What we should take notice of, however, is that when a very important and potentially politically lucrative issue flopped into the opposition parties’ laps, they ignored it in favour of some superficial posturing. That may reflect the inexperience that is present throughout the House.  Seventy eight percent (78%) of those sitting in the House have been elected since 2015, with the bulk of them coming along either in the recent general election or in the year before that.  Two members of the House date from 1996 and another two were first elected in the 2007 general election.  The remaining five, including Dwight Ball, came along in 2011. 

Three points to note. First, Ball’s biography, by the way, misrepresents his own parliamentary record.  It leaves out his defeat in the 2007 general election and makes it appear he has been in the house four years longer than he has been.  Second, while he was elected provincially in 2015, Gerry Byrne went to the House of Commons in a by-election in 1996.  That makes him one of the more experienced members of the House.  Likewise, thirdly, Siobhan Coady was first elected to the federal parliament in 2008.  Which gives her more experience than her record of election to the provincial House suggests. 

Those numbers don’t materially change the point that more than three quarters of the people sitting in the House are still learning their craft.  Almost half the members of the House are so new as to be classified somewhere between noob and rookie.  None of them apparently have any other experience in a setting like the House that gives them the ability to manage its daily goings on. This is evident from the extensive reliance on scripted remarks both in questions and answers. Even the Speaker, who has been around both the provincial and federal parliaments for 30 years must keep his script at hand and reads from it every day to stay on track.  The Government House Leader is the same.

When caught off script, as in Gerry Byrne’s rejoinder, Jim Dinn seemed to be thrown off completely and uncertain what to do.
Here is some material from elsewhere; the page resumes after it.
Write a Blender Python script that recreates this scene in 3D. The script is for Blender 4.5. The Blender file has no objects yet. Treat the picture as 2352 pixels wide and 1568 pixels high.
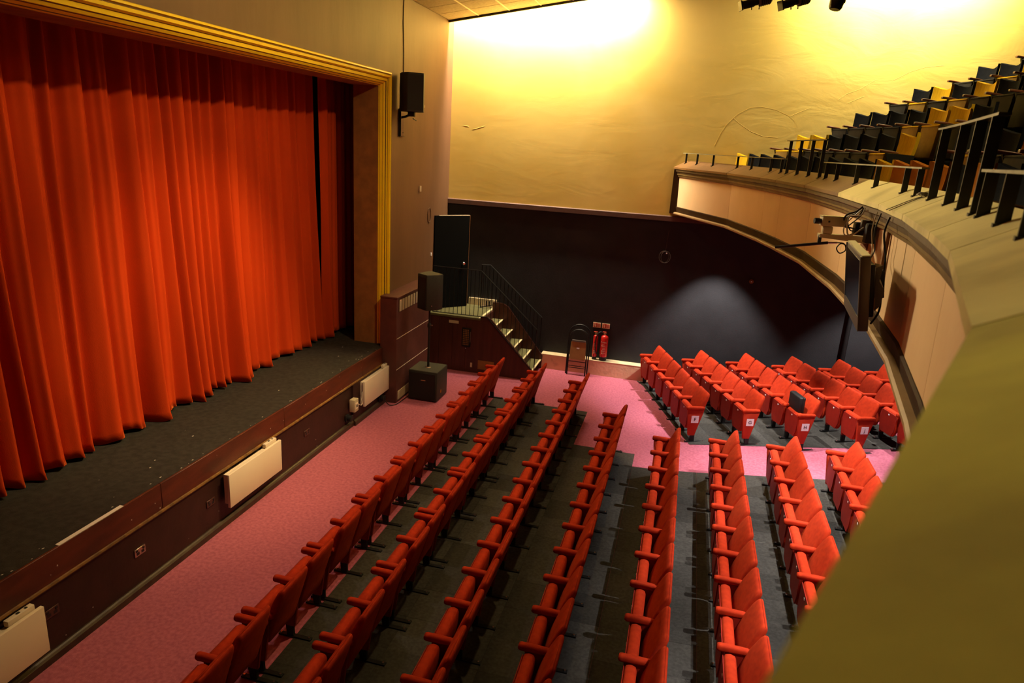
import bpy, bmesh, math, random
from mathutils import Vector, Matrix
random.seed(7)
sc = bpy.context.scene
COL = sc.collection

# ------------------------------------------------------------------ camera
cam_d = bpy.data.cameras.new('camera'); cam = bpy.data.objects.new('camera', cam_d); COL.objects.link(cam)
cam_d.sensor_width = 36.0; cam_d.lens = 24.23; cam_d.clip_start = 0.02; cam_d.clip_end = 200
RX = (0.96639538, 0.25027435, 0.05867461); RYD = (0.12382948, -0.25321301, -0.95945267); RZF = (-0.22526922, 0.93447628, -0.27569523)
cam.matrix_world = Matrix(((RX[0], -RYD[0], -RZF[0], 0.0), (RX[1], -RYD[1], -RZF[1], 0.0), (RX[2], -RYD[2], -RZF[2], 4.85), (0, 0, 0, 1)))
cam_d.dof.use_dof = True; cam_d.dof.focus_distance = 7.5; cam_d.dof.aperture_fstop = 2.8
sc.camera = cam
# ------------------------------------------------------------------ colour management, world
sc.view_settings.view_transform = 'Standard'; sc.view_settings.look = 'None'
sc.view_settings.gamma = 1.0; sc.view_settings.use_curve_mapping = False
sc.view_settings.exposure = 0.0
w = bpy.data.worlds.new('world'); sc.world = w; w.use_nodes = True
w.node_tree.nodes['Background'].inputs[0].default_value = (0.02, 0.015, 0.01, 1)
w.node_tree.nodes['Background'].inputs[1].default_value = 0.0

def lamp(kind, name, loc, energy, color, target=None, **kw):
    d = bpy.data.lights.new(name, kind); d.energy = energy; d.color = color
    for k, v in kw.items(): setattr(d, k, v)
    o = bpy.data.objects.new(name, d); COL.objects.link(o); o.location = loc
    if target is not None:
        o.rotation_euler = (Vector(target) - Vector(loc)).to_track_quat('-Z', 'Y').to_euler()
    return o
WARM = (1.0, 0.74, 0.36); YEL = (1.0, 0.81, 0.58); WHITE = (1.0, 0.93, 0.88)
# cove lights washing the side wall
lamp('AREA', 'cove_lamp', (-3.4, 14.64, 7.74), 1150, YEL, (-3.4, 15.2, 6.95), shape='RECTANGLE', size=3.7, size_y=0.12)
lamp('AREA', 'cove_lamp', (3.3, 14.15, 8.30), 320, (1.0, 0.88, 0.62), (3.3, 15.1, 7.3), shape='RECTANGLE', size=2.6, size_y=0.12)
# house lights in the ceiling, plus an added fill spot for the near ledge
lamp('AREA', 'house_and_fill_lamp', (-2.2, 6.9, 7.55), 32, WARM, (-2.2, 6.9, 0), shape='DISK', size=0.5)
lamp('SPOT', 'house_and_fill_lamp', (5.2, 8.0, 8.6), 500, WARM, (4.4, 9.5, 5.0), spot_size=1.5, spot_blend=0.8, shadow_soft_size=0.2)
lamp('SPOT', 'aisle_lamp', (-3.4, 7.5, 7.4), 330, (1.0, 0.78, 0.62), (-4.2, 7.4, 0), spot_size=1.25, spot_blend=1.0, shadow_soft_size=0.10)
lamp('SPOT', 'house_and_fill_lamp', (0.6, 2.4, 7.9), 80, (1.0, 0.86, 0.50), (0.3, 0.9, 4.65), spot_size=0.6, spot_blend=1.0, shadow_soft_size=0.15)  # added fill, only there to brighten the foreground ledge
# floods on the curtain from the lighting bar
lamp('SPOT', 'curtain_lamp', (-0.6, 7.4, 7.85), 900, (1.0, 0.70, 0.30), (-6.4, 7.8, 1.2), spot_size=1.9, spot_blend=1.0, shadow_soft_size=0.12)
lamp('SPOT', 'curtain_lamp', (-0.4, 8.4, 7.85), 2000, (1.0, 0.70, 0.30), (-6.4, 7.9, 1.3), spot_size=0.74, spot_blend=0.75, shadow_soft_size=0.10)
# added fill spot that brightens the balcony fascia and ledge, no fitting modelled
lamp('SPOT', 'fascia_fill_lamp', (-3.2, 11.8, 7.2), 2300, (1.0, 0.79, 0.48), (1.3, 5.6, 4.75), spot_size=0.72, spot_blend=1.0, shadow_soft_size=0.30)
# downlights in the balcony soffit
for (lx, ly, e) in ((0.72, 14.02, 800), (1.45, 11.6, 600), (1.68, 9.2, 600), (1.70, 6.8, 550), (1.60, 4.4, 450), (3.75, 13.75, 700), (2.9, 11.3, 600), (3.1, 8.8, 550), (3.1, 6.4, 500)):
    lamp('SPOT', 'soffit_lamp', (lx, ly, 3.54), e, WHITE, (lx, ly, 0), spot_size=1.36, spot_blend=0.5, shadow_soft_size=0.03)

# ------------------------------------------------------------------ materials
def _nt(name):
    m = bpy.data.materials.new(name); m.use_nodes = True
    nt = m.node_tree; return m, nt, nt.nodes['Principled BSDF']
def mat(name, col, rough=0.6, col2=None, scale=6.0, bump=0.0, bscale=40.0, metal=0.0, spec=0.4, sheen=0.0, stretch=None, ramp=(0.35, 0.65), detail=5.0, vary=0.0, rvar=0.0, emit=None):
    m, nt, b = _nt(name); N = nt.nodes; L = nt.links
    b.inputs['Base Color'].default_value = (*col, 1); b.inputs['Roughness'].default_value = rough
    b.inputs['Metallic'].default_value = metal; b.inputs['Specular IOR Level'].default_value = spec
    if sheen:
        b.inputs['Sheen Weight'].default_value = sheen; b.inputs['Sheen Roughness'].default_value = 0.3
        b.inputs['Sheen Tint'].default_value = (1.0, 0.20, 0.04, 1) if col[0] > 0.3 else (0.4, 0.4, 0.45, 1)
    tc = N.new('ShaderNodeTexCoord'); mp = N.new('ShaderNodeMapping'); L.new(tc.outputs['Object'], mp.inputs[0])
    if stretch: mp.inputs['Scale'].default_value = stretch
    if col2 is not None:
        nz = N.new('ShaderNodeTexNoise'); nz.inputs['Scale'].default_value = scale; nz.inputs['Detail'].default_value = detail
        L.new(mp.outputs[0], nz.inputs['Vector'])
        rp = N.new('ShaderNodeValToRGB'); L.new(nz.outputs[0], rp.inputs[0])
        rp.color_ramp.elements[0].position = ramp[0]; rp.color_ramp.elements[1].position = ramp[1]
        rp.color_ramp.elements[0].color = (*col, 1); rp.color_ramp.elements[1].color = (*col2, 1)
        out = rp.outputs[0]
        if vary:
            oi = N.new('ShaderNodeObjectInfo'); hs = N.new('ShaderNodeHueSaturation')
            mr = N.new('ShaderNodeMapRange'); L.new(oi.outputs['Random'], mr.inputs[0])
            mr.inputs['To Min'].default_value = 1 - vary; mr.inputs['To Max'].default_value = 1 + vary
            L.new(mr.outputs[0], hs.inputs['Value']); L.new(out, hs.inputs['Color']); out = hs.outputs[0]
        L.new(out, b.inputs['Base Color'])
    if bump:
        nb = N.new('ShaderNodeTexNoise'); nb.inputs['Scale'].default_value = bscale; nb.inputs['Detail'].default_value = 4
        L.new(mp.outputs[0], nb.inputs['Vector'])
        bp = N.new('ShaderNodeBump'); bp.inputs['Strength'].default_value = bump; bp.inputs['Distance'].default_value = 0.02
        L.new(nb.outputs[0], bp.inputs['Height']); L.new(bp.outputs[0], b.inputs['Normal'])
    return m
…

He could not rely on his debating skills – through lack of experience, he seems to lack any ability to think on his feet – and so he tried a procedural point.  Dinn buggered that up by calling it the wrong thing – he was trying for a point of order, not a question of privilege – and that only added to the confusion that spread across both sides of the House.

The following Monday, the Speaker found there was a prima facie question of privilege in Byrne’s behaviour and accepted the motion put forward by the Opposition House Leader.  Unfortunately, the OHL had not given the explanation of what it was from the previous Thursday that qualified as a matter of privilege. The Speaker made the wrong ruling, in other words, and so, the House was set off on a two day journey to distraction that ended ultimately when someone engineered a quiet and speedy resolution to the whole affair.

In a House that is dominated by inexperienced people learning their business, mistakes are bound to happen. That undoubtedly only adds to the frustration people in such a situation are feeling individually.  Whatever problems the individual caucuses may be experiencing internally, only makes that more difficult.  The Liberals, for example, are missing their experienced House leader, these days, for one thing. The opposition Conservatives are suffering from weak leadership and the NDP are 100% noob.

All of that has an impact on how well the House does its business. It also has an impact on what gets discussed outside of the House, both by the design of the members and by the choices made by commentators and reporters.  As always, though, what is reported is seldom what is happening even though what is actually happening is far more interesting than the stuff that falls into the orchestra pit.